Start at the line containing "Write the bpy" and stop at the line containing "PI = math.pi"; copy those lines exactly, both ends included, and no others.

(3D scene scripts):
########################################

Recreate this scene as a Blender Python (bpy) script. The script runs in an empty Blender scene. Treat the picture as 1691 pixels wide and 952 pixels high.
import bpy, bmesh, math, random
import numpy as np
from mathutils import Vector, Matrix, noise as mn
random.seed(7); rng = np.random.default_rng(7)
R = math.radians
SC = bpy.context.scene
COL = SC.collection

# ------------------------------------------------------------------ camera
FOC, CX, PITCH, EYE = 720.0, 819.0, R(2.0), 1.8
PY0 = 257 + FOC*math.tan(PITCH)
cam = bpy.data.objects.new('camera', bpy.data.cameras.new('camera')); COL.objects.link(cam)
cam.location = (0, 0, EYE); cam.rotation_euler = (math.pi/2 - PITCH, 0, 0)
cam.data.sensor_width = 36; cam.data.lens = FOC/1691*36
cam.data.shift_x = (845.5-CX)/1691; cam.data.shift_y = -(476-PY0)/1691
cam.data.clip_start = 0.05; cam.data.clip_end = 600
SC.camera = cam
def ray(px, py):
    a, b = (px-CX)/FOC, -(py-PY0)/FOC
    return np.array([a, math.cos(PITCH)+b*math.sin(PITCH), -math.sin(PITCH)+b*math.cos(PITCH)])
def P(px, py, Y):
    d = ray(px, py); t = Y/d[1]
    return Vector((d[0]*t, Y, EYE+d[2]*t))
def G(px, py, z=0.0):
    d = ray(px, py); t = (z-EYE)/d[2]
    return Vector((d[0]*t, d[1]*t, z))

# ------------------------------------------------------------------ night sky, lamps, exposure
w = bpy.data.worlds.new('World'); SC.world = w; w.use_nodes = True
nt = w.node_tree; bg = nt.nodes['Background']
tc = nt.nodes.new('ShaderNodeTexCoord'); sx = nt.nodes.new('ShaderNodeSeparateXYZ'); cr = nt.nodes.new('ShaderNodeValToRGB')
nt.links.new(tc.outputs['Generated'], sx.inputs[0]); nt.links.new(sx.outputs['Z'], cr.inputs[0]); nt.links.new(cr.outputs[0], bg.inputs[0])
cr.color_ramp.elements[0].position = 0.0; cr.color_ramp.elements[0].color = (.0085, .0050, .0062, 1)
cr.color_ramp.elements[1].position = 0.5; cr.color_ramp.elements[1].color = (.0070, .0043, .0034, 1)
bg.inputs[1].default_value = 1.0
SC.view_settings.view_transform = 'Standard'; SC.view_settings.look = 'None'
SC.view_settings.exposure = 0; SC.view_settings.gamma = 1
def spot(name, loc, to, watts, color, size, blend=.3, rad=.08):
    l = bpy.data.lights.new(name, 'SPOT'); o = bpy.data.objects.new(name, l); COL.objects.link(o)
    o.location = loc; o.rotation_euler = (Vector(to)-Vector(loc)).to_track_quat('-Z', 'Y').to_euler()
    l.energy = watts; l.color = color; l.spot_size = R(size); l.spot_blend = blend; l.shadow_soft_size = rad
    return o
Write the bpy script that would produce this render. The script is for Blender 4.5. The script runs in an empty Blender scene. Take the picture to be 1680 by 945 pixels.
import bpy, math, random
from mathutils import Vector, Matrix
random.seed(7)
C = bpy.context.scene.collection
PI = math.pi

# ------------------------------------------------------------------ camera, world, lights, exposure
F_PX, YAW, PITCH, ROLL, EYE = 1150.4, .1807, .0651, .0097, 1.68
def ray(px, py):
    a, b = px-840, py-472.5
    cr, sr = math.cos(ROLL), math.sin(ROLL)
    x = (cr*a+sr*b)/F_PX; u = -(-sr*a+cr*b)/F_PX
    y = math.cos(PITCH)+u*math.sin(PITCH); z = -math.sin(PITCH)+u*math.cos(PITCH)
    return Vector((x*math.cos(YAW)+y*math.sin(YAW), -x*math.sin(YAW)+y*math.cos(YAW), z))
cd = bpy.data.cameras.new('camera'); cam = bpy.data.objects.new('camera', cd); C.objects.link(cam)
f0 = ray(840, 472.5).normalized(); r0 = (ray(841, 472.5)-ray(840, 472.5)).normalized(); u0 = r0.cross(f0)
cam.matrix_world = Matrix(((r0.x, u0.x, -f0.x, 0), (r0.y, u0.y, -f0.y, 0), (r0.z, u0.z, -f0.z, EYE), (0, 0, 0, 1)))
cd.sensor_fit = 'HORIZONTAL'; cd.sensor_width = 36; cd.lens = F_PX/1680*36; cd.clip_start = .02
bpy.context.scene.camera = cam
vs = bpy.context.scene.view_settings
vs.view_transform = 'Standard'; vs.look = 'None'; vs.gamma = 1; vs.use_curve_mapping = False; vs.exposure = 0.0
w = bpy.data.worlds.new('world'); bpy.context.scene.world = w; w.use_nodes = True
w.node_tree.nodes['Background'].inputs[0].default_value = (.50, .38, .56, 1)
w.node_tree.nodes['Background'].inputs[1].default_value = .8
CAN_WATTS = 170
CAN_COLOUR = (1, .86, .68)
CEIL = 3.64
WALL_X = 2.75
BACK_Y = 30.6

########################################

(TASK SOLUTION):
Write the bpy script that would produce this render. The script is for Blender 4.5. The script runs in an empty Blender scene. Take the picture to be 1680 by 945 pixels.
import bpy, math, random
from mathutils import Vector, Matrix
random.seed(7)
C = bpy.context.scene.collection
PI = math.pi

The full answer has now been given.